Che Ledger abbia assimilato troppo il ruolo e che ne sia stato vittima è qualcosa che non scopriremo mai. Ciò che sappiamo è che di sicuro, lui, come il suo personaggio “era in anticipo sul percorso’’, e un cane nero, come recita la canzone di quel cantante che lui tanto amava, lo stava aspettando. E dunque, se non vi è scampo alla sospensione del limite della morale, che altro non è se non un confine tracciato dal costume o dalla cultura, se si oltrepassa quel confine, anche solo per gioco, per “lavoro’’, si può poi, alla fine, tornare indietro?

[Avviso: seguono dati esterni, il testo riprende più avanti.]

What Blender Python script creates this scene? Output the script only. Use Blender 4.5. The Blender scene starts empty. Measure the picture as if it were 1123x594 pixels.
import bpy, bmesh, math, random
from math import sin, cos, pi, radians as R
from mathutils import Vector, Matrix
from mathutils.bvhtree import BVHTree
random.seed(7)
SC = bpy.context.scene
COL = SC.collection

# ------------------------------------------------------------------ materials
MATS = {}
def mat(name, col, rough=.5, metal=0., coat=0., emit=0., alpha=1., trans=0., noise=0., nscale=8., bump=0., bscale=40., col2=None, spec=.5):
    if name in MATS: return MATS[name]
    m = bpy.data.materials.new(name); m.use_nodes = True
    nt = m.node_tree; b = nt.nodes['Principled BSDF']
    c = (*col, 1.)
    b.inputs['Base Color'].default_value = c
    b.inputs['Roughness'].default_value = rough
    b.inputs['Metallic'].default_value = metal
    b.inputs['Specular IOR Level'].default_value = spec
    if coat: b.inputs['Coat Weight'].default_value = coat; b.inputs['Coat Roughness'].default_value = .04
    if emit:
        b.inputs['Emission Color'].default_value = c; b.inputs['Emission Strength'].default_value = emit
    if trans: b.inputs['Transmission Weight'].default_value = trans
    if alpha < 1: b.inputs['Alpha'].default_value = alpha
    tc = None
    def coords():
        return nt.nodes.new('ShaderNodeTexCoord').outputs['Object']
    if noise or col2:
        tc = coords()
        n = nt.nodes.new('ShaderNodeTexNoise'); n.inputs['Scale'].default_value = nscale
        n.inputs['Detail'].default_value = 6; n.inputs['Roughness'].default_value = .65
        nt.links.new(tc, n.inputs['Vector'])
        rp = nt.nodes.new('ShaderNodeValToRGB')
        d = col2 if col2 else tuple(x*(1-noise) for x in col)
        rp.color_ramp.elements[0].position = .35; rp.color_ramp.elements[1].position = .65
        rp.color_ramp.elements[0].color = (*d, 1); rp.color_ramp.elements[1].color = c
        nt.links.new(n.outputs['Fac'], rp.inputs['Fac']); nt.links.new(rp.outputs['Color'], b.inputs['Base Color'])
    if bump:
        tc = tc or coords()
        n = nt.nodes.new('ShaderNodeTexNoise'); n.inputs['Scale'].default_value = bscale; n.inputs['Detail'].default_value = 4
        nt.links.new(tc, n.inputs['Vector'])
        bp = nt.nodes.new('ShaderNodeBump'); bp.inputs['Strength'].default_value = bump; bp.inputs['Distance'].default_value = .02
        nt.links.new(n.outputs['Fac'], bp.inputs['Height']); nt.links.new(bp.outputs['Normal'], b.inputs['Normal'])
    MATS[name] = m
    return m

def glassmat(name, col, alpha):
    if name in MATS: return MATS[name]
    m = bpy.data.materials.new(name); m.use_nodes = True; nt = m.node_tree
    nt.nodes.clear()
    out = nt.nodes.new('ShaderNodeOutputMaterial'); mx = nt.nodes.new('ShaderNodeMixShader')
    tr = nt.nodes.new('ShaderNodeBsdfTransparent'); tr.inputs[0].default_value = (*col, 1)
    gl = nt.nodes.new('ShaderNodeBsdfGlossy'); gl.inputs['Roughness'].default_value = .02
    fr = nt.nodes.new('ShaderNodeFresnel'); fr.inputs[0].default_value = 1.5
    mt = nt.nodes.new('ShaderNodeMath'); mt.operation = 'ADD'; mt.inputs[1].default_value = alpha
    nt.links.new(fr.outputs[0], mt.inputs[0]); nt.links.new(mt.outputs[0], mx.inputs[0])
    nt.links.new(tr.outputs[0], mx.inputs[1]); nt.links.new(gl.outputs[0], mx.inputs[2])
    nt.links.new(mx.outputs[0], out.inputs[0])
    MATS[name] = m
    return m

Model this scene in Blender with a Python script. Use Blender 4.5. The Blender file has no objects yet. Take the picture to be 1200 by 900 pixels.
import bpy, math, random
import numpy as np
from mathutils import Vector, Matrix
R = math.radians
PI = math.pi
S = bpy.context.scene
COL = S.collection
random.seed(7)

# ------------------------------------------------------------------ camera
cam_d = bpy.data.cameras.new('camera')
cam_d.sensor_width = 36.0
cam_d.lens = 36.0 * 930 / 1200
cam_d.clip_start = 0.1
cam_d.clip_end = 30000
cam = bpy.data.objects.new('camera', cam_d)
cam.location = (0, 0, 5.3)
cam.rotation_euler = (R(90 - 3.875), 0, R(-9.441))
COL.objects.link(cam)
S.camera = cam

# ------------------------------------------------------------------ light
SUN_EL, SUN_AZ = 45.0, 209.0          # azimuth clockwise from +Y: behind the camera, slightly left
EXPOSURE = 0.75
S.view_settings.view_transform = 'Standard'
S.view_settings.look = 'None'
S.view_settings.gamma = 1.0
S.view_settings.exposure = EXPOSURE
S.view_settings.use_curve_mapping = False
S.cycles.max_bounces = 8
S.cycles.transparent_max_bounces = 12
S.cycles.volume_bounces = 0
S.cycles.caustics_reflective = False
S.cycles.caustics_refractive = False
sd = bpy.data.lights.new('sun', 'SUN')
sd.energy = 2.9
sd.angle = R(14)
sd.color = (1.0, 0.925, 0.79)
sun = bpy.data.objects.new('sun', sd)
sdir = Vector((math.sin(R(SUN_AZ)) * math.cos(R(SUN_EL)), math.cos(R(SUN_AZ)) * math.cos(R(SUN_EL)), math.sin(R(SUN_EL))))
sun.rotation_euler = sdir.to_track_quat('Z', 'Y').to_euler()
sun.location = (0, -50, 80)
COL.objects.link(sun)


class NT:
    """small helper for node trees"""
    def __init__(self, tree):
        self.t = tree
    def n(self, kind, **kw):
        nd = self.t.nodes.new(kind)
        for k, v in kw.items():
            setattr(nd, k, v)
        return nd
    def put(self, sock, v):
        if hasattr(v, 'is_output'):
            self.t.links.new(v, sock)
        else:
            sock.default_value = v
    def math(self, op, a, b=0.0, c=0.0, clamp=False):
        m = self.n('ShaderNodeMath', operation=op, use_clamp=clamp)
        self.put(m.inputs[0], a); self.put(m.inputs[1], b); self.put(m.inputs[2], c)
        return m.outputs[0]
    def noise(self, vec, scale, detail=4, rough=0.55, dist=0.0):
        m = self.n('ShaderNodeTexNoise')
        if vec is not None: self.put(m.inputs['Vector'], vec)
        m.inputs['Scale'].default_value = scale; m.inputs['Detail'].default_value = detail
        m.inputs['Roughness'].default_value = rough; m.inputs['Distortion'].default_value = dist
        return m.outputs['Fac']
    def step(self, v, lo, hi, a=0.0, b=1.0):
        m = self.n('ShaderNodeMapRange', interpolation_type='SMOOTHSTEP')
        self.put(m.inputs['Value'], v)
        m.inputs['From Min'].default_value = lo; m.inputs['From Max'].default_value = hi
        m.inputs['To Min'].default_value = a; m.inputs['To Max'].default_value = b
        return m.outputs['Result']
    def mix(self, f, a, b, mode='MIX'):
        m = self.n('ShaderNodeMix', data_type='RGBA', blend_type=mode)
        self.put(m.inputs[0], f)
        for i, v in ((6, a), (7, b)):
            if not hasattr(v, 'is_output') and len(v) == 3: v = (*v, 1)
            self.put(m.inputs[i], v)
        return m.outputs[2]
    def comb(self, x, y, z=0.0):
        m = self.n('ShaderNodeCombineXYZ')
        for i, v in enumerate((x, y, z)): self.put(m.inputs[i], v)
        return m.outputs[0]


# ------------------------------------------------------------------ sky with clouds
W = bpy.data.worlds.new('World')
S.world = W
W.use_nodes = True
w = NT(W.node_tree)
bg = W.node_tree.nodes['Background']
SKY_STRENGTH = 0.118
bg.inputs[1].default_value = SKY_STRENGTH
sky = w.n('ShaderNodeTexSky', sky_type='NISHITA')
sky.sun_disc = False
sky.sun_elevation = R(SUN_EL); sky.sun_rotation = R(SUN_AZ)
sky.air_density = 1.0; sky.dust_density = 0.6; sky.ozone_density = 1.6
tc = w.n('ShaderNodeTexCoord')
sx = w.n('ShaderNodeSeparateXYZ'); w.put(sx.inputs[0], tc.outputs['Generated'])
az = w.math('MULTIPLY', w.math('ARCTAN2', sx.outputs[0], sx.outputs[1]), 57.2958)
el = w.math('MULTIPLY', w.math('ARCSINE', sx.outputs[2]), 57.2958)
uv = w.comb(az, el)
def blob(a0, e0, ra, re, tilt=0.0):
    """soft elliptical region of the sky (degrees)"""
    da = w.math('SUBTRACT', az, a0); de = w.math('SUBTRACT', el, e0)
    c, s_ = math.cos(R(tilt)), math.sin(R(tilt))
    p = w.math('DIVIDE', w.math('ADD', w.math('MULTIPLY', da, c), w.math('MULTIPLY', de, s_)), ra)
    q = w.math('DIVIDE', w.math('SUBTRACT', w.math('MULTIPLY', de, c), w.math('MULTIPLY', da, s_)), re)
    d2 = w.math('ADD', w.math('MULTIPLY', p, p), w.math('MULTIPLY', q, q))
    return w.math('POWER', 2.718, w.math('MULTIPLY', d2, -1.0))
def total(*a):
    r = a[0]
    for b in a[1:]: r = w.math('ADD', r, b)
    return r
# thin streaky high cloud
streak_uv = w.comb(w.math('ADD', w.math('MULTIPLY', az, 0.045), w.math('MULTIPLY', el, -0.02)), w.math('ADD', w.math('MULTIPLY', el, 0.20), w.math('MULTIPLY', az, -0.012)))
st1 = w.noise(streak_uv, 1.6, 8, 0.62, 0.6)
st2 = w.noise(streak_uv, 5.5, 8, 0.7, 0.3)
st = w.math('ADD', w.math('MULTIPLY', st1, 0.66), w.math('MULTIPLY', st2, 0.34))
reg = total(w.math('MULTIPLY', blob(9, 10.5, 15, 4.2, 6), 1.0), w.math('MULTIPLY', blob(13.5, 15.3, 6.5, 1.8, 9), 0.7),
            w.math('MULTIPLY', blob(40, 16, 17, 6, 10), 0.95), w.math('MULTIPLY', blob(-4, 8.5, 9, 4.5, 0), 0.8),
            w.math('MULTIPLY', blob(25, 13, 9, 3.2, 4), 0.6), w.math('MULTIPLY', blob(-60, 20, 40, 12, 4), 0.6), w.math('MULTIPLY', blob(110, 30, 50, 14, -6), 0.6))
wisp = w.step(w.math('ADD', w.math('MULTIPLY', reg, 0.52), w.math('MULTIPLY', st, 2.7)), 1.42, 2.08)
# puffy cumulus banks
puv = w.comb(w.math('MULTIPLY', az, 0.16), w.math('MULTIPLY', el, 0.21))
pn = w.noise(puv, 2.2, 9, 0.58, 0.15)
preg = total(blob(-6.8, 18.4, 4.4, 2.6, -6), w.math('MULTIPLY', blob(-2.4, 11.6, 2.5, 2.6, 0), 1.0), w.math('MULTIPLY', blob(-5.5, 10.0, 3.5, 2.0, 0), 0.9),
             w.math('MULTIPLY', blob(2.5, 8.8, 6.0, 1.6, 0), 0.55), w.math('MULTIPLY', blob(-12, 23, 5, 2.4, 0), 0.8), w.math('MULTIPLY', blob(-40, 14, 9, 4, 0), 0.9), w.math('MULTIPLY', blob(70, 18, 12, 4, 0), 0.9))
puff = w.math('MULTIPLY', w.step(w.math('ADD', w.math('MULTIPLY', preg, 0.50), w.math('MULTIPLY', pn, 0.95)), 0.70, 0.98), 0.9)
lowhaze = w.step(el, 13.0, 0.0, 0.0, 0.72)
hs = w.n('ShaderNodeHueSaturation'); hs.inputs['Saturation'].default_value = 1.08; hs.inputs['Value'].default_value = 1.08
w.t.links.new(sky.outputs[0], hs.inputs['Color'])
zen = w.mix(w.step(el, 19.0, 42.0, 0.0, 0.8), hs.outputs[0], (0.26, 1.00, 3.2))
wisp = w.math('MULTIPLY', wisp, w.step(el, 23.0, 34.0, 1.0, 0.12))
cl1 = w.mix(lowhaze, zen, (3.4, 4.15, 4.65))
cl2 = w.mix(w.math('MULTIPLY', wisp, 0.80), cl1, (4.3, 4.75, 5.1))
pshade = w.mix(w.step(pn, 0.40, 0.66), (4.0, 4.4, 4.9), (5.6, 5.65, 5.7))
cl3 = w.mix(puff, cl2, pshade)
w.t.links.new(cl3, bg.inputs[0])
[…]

C’era un gioco che si faceva in un paese del Perù lungo una montagna. “Un passo e muori’’. Dovevi avvicinarti al limite di un precipizio e chi aveva il coraggio di allungare un piede e un braccio nel vuoto, senza cadere, poi doveva raccontare agli altri cosa avesse provato e visto. Una cosa succedeva spesso a chi portava a termine il gioco: non diceva una parola. Non parlava. Sorrideva tiepidamente. Perché non c’è niente scavalcato quel limite, se non la risata assordante di un clown piangente, che ha scoperto che tutto, per dirla come Pasolini, “non è altro che un gioco’’. La lucida, visionaria follia Di Rotterdam ha cessato d’essere lucida, superando il terminatore tra la maschera e il trucco, concedendoci una manciata di sguardi e movimenti provenienti dall’aldilà. Da ciò che sta fuori. Da ciò che è stato superato. E’ un caso che Nolan filmando la scena dell’interrogatorio tra Batman e Joker abbia utilizzato la tecnica dello “scavalcamento di campo, volendo superare il raccordo dei 180°?’’.

Alda Merini scrisse che “Anche la follia merita i suoi applausi’’. Da dieci anni a questa parte, per una delle più grandi interpretazioni nella storia del cinema.